The study investigated how different spatial subdomains (moving body, wake, outer zones) influence the training of moving boundary-enabled physics-informed neural networks (MB-PINNs) for unsteady flow past a plunging foil, using novel metrics based on zonal loss gradients and point proportions to confirm that training is driven by these combined effects.

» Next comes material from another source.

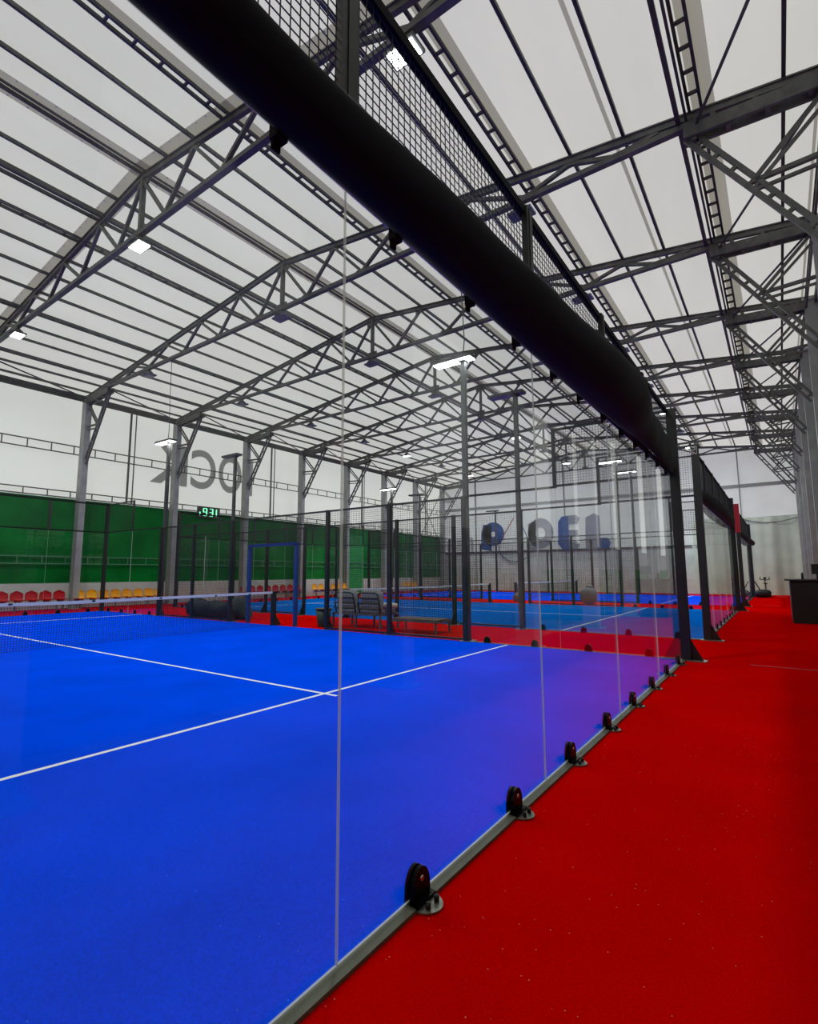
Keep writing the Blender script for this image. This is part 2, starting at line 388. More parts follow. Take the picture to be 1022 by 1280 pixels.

Recently immersed boundary method-inspired physics-informed neural networks (PINNs) including the moving boundary-enabled PINNs (MB-PINNs) have shown the ability to accurately reconstruct velocity and recover pressure as a hidden variable for unsteady flow past moving bodies. Considering flow past a plunging foil, MB-PINNs were trained with global physics loss relaxation and also in conjunction with a physics-based undersampling method, obtaining good accuracy. The purpose of this study was to investigate which input spatial subdomain contributes to the training under the effect of physics loss relaxation and physics-based undersampling. In the context of MB-PINNs training, three spatial zones: the moving body, wake, and outer zones were defined. To quantify which spatial zone drives the training, two novel metrics are computed from the zonal loss component gradient statistics and the proportion of sample points in each zone. Results confirm that the learning indeed depends on the combined effect of the zonal loss component gradients and the proportion of points in each zone. Moreover, the dominant input zones are also the ones that have the strongest solution gradients in some sense.